I explain that I was just referring to the musical Hooray for What!, where Thompson met Liza’s father, Vincente Minnelli. She was fired before the show hit Broadway—an event so humiliating she vowed never to do Broadway again and never spoke of it.
“It was a musical that neither of them liked,” Liza says with a shrug. “And if Kay didn’t like somethin’, she said it’s silly for her to do it. And I understand.”
I move on myself, asking about another member of Liza’s self-created family: her drummer Bill Lavorgna, a beloved band member for many years. She called him Pappy, and he died last year.
“He was wonderful,” Liza says. “I knew him from the time I was 13. In fact, he caught me driving when I wasn’t supposed to be!”
This was in Las Vegas, says Liza. “Momma was there divorcing somebody, right? So I took the car. And I was just driving because, you know, because I could drive. And I’m driving along. And I’m also smoking. A fast 13, right? So I stop at a light and I look and there’s Pappy and his wife, Joan. And I think, I’m screwed. I am screwed, that’s it, I’m gonna be in trouble forever!” She grins, a big mischievous grin. “And they never told. And from that second on, we were best friends.”

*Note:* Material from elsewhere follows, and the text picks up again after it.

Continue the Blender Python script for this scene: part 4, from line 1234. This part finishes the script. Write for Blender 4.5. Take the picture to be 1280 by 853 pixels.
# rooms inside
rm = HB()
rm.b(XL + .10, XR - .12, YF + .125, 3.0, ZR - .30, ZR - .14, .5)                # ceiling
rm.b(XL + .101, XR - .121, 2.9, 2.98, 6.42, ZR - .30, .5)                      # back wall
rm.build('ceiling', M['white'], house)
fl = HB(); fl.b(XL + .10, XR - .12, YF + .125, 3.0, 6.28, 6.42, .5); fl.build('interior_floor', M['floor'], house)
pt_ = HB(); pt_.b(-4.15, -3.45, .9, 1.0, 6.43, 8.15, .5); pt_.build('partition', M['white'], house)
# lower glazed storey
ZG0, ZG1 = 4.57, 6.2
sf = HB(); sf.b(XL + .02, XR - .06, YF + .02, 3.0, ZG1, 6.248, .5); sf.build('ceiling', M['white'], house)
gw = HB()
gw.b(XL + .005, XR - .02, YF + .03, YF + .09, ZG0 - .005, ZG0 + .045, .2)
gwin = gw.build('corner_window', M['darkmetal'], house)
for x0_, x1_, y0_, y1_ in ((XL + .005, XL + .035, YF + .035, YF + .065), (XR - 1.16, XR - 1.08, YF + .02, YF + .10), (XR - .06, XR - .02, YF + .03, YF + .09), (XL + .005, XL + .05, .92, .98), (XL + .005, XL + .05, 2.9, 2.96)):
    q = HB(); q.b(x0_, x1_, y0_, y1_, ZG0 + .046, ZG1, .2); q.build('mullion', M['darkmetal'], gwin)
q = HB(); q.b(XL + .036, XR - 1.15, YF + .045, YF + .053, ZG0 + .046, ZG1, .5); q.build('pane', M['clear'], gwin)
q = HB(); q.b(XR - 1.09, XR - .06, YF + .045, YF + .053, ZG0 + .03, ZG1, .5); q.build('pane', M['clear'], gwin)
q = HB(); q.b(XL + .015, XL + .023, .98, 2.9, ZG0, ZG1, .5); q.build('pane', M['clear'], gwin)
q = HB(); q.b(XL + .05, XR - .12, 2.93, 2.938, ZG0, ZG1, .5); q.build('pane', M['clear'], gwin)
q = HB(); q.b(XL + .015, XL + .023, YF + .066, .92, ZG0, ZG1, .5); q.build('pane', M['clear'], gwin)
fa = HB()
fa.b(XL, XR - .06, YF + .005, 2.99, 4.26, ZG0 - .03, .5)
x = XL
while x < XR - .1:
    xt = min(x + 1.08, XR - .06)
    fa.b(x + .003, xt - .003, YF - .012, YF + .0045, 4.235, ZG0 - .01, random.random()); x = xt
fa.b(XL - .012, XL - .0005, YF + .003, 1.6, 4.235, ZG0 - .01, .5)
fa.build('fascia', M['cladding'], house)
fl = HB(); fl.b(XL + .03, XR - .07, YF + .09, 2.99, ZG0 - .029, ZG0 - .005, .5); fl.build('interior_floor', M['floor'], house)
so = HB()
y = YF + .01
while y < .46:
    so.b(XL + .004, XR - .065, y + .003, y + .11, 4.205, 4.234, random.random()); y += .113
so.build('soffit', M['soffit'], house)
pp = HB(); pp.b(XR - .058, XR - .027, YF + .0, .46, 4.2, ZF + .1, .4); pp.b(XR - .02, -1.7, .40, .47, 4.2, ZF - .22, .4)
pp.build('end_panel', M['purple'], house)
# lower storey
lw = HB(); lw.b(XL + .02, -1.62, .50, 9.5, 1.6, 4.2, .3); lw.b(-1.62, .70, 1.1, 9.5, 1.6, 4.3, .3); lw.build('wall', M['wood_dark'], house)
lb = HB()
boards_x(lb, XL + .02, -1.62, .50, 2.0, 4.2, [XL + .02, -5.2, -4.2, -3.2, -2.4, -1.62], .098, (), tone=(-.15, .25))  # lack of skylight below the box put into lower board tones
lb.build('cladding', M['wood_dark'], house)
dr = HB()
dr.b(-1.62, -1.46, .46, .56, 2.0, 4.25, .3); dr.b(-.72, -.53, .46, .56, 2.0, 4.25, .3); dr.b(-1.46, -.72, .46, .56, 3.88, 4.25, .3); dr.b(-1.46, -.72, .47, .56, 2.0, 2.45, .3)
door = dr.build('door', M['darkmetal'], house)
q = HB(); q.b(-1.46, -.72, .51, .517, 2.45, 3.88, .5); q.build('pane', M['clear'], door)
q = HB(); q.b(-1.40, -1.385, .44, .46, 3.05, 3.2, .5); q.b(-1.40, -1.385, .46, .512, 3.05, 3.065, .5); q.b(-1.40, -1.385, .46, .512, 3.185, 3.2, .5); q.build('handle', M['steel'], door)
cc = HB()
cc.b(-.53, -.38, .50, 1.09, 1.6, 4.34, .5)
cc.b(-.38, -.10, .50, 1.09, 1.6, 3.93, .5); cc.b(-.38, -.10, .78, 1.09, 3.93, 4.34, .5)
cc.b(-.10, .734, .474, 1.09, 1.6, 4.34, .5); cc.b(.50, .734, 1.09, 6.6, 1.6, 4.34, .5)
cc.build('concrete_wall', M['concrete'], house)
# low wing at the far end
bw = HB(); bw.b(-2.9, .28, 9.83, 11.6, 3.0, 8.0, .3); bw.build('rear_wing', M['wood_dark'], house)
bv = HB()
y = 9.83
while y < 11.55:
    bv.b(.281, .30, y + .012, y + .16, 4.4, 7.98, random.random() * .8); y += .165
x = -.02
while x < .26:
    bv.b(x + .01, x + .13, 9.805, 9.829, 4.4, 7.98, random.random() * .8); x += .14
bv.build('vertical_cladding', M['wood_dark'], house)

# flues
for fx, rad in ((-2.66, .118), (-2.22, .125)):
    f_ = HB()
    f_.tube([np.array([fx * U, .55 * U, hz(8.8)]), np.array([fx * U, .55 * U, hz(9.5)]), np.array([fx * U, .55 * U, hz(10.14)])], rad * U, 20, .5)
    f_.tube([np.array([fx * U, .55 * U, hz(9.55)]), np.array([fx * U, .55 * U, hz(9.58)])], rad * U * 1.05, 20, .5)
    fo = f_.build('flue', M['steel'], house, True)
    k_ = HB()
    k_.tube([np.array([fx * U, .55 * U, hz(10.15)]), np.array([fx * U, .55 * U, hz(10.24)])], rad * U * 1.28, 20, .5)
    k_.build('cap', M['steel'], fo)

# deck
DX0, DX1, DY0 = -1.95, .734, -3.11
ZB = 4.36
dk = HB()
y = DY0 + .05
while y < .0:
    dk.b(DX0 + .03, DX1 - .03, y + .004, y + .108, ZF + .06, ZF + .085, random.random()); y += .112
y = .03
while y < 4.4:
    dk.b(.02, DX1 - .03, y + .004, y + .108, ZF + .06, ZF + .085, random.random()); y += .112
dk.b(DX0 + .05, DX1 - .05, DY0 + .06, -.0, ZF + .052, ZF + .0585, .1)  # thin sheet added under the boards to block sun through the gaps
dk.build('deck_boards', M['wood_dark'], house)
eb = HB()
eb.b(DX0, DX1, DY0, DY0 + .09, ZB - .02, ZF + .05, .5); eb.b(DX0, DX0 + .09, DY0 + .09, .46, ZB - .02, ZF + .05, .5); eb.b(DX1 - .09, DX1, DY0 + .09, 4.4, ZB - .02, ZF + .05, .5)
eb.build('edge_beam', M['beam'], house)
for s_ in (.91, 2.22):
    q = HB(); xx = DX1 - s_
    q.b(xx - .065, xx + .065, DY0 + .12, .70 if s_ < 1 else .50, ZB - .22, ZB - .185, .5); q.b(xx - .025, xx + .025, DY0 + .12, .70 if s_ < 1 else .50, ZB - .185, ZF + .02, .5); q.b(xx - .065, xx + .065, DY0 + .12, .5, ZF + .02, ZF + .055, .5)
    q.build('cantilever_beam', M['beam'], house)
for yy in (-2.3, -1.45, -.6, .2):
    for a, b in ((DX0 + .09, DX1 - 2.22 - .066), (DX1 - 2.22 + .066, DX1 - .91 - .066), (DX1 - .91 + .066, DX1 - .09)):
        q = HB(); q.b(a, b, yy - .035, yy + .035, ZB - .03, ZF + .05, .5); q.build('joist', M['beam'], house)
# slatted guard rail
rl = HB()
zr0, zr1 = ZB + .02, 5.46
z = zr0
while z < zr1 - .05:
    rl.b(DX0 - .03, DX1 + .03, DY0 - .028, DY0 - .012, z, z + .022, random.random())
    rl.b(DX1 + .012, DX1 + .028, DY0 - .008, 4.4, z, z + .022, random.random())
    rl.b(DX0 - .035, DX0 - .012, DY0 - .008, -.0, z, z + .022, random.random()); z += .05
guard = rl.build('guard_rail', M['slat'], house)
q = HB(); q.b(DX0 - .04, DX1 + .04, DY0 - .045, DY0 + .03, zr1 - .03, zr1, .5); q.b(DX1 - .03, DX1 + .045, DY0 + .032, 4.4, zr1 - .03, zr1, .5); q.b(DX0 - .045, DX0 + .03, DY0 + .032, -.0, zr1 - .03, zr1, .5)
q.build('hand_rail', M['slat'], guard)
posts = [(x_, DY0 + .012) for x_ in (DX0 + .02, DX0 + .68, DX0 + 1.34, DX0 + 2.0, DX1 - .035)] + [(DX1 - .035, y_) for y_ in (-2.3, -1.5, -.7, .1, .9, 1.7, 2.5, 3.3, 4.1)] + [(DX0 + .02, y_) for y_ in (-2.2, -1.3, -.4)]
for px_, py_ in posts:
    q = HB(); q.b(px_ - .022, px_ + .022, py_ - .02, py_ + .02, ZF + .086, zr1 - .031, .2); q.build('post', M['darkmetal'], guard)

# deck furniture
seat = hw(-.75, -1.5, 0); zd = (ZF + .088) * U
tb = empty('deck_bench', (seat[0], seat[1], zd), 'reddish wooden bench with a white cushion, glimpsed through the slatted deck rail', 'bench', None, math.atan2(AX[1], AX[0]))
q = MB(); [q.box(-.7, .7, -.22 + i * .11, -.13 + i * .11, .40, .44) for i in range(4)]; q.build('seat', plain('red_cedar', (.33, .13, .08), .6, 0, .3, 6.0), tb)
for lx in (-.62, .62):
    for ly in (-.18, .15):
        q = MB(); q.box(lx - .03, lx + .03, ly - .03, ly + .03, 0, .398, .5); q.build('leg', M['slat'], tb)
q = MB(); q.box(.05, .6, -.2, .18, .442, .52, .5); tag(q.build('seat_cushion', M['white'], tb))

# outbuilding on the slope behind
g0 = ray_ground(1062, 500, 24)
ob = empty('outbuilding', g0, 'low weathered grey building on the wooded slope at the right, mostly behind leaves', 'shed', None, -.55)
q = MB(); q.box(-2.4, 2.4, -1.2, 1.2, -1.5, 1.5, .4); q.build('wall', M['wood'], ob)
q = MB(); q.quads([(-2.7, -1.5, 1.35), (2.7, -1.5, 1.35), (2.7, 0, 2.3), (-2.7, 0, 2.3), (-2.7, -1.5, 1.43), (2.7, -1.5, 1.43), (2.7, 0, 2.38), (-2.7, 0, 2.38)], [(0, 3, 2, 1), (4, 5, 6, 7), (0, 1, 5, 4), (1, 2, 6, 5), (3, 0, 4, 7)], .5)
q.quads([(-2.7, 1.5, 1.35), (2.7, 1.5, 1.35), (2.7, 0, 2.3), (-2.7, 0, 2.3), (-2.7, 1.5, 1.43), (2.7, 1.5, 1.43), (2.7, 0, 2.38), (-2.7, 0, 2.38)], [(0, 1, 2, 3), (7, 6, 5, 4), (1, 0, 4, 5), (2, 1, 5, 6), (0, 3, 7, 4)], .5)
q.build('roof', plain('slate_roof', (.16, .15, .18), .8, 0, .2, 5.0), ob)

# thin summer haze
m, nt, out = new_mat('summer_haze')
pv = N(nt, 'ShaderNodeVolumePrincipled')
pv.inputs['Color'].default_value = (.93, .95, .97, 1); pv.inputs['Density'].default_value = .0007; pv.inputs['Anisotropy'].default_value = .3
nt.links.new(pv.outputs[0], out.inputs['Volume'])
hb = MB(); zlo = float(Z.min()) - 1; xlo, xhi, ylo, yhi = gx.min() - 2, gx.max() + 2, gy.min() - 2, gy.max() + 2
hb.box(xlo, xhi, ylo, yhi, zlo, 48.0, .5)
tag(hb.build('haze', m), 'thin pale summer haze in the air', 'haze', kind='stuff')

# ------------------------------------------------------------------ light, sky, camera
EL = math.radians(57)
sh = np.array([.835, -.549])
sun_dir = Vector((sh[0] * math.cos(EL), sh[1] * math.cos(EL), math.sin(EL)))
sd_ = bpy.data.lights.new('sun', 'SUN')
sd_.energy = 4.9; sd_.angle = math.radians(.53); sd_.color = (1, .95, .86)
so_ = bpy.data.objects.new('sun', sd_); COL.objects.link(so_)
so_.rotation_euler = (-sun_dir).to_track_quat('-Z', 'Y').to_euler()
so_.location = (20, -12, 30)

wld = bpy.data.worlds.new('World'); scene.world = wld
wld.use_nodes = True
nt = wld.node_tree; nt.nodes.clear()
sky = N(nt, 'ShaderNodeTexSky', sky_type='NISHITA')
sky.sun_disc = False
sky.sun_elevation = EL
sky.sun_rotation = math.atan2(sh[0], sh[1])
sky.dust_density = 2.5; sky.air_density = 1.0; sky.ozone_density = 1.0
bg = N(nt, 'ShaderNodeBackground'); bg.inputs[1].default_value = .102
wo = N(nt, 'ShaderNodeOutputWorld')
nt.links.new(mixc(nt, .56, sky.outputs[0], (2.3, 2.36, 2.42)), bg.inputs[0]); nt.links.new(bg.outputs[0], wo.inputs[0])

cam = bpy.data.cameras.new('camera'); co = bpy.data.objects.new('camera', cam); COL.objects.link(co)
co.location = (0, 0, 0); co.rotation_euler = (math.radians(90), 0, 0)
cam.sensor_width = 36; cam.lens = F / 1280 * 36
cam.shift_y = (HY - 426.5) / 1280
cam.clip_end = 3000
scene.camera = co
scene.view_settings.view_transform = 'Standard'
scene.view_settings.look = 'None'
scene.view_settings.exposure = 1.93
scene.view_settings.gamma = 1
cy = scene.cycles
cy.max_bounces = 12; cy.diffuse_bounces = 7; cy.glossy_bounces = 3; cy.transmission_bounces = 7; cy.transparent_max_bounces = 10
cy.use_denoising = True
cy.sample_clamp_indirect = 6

This is Liza’s central definition of friendship: Friends keep your secrets, they stay on your side, even when contradictions arise. Her stories of how she met her friends are full of rescues—she called someone and he came unquestioning to her aid. And can you blame her? Judy Garland’s legend was built on a frighteningly intense vulnerability, the unhappiness of a child star fed amphetamines and forced to wear tiny disks to reshape her nose. The sob in Garland’s voice (which was shaped by Kay Thompson) made listeners desperate to soothe her sadness. She died at 47 of an overdose. In the show, Liza tells a story about giving Kay the news and Kay’s reassuring her, saying, “Your mother lived a marvelous life. She did everything she ever wanted to do.”
Liza has transformed Judy’s fragility into the theater of the eternal comeback: Her fondest fans share an understanding that things can only go very, very badly or magically well. Right now, she seems vibrant. She gets up and dances, she wriggles and literally wrestles with her choreographer, demonstrating for me the way she worked out the slapstick for her role on the sitcom Arrested Development—she refused to get a stuntwoman, she says. She was willing to do anything, as long as it was funny.

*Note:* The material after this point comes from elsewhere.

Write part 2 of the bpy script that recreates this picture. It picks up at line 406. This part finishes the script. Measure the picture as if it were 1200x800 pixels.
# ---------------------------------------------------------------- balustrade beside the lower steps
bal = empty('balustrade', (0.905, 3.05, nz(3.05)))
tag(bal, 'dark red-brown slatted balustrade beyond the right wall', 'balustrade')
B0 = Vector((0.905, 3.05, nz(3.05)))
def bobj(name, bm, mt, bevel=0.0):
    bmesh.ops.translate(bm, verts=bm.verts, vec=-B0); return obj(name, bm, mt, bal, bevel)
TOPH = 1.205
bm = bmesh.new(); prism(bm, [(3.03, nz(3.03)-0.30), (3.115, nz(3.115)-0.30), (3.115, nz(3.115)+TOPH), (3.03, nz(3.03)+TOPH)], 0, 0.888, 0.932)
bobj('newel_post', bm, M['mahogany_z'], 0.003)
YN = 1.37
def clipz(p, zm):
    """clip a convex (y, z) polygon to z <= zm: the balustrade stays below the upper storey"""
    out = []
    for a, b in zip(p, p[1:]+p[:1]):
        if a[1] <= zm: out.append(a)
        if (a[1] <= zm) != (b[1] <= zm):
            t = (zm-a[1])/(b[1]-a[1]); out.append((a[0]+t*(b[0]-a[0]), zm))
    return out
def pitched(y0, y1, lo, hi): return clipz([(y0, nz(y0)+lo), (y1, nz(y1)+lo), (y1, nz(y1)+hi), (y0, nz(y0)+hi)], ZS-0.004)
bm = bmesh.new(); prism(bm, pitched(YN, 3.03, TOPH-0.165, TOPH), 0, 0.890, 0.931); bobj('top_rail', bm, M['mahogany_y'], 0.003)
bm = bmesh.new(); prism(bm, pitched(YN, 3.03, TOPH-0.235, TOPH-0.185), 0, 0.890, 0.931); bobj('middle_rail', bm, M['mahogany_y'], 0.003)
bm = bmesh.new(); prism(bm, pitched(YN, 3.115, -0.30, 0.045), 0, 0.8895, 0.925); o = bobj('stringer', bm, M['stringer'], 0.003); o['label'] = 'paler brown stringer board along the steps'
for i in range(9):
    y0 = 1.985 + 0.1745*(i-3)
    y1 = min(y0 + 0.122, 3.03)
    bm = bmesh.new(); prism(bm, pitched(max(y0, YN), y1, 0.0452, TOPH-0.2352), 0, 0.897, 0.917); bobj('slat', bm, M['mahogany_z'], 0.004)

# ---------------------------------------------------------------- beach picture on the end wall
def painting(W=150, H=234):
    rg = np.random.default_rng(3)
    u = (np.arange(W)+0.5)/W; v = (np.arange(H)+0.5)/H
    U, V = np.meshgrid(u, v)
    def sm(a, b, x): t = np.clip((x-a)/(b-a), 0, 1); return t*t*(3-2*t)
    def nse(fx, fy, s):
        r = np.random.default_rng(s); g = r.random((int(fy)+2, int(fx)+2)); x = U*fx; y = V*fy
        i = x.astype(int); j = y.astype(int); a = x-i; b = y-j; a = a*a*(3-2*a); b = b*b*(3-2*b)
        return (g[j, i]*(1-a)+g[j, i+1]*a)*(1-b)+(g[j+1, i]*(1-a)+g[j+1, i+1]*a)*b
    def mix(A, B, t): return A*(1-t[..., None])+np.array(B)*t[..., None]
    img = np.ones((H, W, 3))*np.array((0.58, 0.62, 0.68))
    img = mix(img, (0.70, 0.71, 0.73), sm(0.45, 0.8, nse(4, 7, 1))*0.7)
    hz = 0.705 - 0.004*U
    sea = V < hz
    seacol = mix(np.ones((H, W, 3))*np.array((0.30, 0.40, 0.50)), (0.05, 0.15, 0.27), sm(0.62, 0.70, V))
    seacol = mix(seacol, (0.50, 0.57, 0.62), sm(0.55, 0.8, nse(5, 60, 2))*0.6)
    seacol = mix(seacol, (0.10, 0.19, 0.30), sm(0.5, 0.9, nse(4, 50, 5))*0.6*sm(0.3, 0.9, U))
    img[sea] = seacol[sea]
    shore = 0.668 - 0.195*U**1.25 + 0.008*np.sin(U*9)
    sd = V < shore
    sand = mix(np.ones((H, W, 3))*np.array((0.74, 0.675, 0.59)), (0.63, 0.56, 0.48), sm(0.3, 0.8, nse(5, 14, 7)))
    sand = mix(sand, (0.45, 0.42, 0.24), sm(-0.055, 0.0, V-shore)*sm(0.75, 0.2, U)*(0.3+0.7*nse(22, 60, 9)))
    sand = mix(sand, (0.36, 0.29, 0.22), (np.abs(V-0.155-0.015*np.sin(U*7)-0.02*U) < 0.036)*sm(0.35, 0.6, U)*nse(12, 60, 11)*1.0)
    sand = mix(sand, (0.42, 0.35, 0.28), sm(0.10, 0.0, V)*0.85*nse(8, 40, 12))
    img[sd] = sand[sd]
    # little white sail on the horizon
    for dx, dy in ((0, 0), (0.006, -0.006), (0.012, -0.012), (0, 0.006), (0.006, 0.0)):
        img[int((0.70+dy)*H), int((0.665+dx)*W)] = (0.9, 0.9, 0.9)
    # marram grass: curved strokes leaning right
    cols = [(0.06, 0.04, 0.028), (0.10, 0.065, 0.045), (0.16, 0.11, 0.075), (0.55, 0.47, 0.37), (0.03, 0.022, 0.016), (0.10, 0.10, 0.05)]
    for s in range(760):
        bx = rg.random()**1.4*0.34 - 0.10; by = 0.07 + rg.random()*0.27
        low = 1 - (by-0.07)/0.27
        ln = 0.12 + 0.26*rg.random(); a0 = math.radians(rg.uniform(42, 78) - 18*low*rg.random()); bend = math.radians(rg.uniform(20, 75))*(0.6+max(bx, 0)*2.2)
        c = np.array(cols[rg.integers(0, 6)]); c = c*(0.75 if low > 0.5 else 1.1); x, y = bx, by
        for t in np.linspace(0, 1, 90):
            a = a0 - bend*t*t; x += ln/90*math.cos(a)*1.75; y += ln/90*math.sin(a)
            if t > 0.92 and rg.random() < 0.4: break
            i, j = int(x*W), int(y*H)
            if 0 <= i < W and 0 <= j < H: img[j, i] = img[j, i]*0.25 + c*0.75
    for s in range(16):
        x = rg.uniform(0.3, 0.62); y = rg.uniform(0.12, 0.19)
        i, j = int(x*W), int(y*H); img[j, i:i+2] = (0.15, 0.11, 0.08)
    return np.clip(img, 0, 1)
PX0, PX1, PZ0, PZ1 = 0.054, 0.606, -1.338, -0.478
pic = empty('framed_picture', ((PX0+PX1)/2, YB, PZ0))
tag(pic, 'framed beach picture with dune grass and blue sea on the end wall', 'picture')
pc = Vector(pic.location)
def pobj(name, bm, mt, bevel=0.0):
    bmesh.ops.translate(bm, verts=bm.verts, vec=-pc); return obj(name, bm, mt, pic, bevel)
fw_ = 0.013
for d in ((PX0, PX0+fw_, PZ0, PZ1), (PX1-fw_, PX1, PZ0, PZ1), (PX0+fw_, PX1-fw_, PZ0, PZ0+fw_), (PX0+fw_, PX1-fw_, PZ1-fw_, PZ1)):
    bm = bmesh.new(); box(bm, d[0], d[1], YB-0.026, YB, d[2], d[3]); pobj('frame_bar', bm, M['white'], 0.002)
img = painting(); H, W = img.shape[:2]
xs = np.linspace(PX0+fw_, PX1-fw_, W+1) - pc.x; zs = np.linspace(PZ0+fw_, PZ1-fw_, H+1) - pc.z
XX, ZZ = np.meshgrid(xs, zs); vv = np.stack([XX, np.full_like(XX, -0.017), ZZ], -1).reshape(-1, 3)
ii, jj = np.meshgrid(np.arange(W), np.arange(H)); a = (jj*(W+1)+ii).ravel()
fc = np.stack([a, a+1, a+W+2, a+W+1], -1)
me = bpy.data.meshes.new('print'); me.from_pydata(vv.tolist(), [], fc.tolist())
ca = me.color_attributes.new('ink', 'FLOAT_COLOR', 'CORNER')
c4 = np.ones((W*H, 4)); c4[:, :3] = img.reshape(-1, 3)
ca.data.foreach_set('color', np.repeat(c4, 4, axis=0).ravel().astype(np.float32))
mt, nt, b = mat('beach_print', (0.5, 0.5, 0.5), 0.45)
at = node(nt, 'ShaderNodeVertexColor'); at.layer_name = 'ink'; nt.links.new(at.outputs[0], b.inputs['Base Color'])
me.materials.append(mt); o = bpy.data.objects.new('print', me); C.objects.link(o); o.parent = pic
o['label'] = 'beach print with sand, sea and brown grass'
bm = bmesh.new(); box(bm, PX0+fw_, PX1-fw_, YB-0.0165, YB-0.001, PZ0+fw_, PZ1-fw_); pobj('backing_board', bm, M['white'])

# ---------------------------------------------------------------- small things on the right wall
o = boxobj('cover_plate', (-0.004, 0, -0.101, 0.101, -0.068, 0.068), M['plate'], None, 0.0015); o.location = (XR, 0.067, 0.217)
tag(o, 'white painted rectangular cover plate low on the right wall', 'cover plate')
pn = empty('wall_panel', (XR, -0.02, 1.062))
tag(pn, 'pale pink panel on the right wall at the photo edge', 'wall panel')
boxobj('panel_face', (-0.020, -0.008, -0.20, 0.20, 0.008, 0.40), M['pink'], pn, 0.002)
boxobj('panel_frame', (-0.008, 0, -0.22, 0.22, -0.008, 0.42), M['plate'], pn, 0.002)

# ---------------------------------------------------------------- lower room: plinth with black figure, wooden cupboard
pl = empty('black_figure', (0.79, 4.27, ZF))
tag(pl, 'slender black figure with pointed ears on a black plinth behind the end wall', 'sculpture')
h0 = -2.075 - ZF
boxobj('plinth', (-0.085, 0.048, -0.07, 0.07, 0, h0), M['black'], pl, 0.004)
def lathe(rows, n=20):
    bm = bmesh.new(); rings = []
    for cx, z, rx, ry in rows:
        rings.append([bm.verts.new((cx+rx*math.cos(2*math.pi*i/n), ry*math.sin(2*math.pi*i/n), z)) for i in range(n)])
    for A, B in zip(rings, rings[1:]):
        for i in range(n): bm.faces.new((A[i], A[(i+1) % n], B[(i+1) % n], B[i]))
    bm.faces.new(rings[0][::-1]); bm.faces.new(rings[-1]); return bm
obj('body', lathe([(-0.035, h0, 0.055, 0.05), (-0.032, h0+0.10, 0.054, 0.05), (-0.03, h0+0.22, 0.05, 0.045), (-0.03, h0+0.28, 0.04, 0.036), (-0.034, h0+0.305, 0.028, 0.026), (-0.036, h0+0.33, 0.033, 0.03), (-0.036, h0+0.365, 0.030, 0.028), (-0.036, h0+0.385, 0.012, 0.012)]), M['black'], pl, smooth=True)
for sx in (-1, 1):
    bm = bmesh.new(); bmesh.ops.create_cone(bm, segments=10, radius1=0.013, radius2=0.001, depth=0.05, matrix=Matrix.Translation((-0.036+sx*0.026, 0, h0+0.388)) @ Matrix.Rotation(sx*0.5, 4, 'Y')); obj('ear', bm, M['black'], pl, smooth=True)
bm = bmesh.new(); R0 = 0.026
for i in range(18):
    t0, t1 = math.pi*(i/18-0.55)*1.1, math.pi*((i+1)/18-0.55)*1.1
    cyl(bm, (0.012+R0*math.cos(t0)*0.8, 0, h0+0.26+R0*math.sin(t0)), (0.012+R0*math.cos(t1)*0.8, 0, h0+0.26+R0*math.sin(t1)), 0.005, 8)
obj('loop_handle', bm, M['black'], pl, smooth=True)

That night, I walk into Woonsocket’s Stadium Theater. Who knew this place even existed? It’s gorgeous, beautifully restored. The audience is filled with people who love Liza, who are thrilled that her voice is so strong, that she looks so good lounging in her white glittery pajamas. They go crazy for “Cabaret,” they are moved by her performance of Judy’s Palace medley, with a verse written specially for Liza. And they eat up the winking references: the way she describes three closets that Kay made for her, then says, “What’s in them, my last three husbands?”

But for my taste, the best number is Kander and Ebb’s “And the World Goes ’Round.” Liza wears a black velvet jacket with bright red cuffs; she stands still while she sings it, hands in pockets. Like many of her songs, it’s an anthem of hope and survival, but it’s hard to miss the colder, stranger theme: that no matter how bad your pain, the universe simply doesn’t care when you suffer. “And sometimes a friend starts treating you bad / But the world goes ’round! / And sometimes your heart breaks with a deafening sound.”
Two days before, I’d watched a beautiful performance of this song on an early interview with Geraldo Rivera, a raw young Liza singing it with her black hair wet against her face. “I desperately want a family,” she told Geraldo. “I really want a family. It’s important to me.” She was talking about having children, something she, like Kay, she tells me, wasn’t able to do—though like Kay, she has an extended family, of 22 godchildren. But it does seem that Liza’s somehow gotten what she wants. It’s a different definition of happiness; a marvelous life. And the world goes ’round.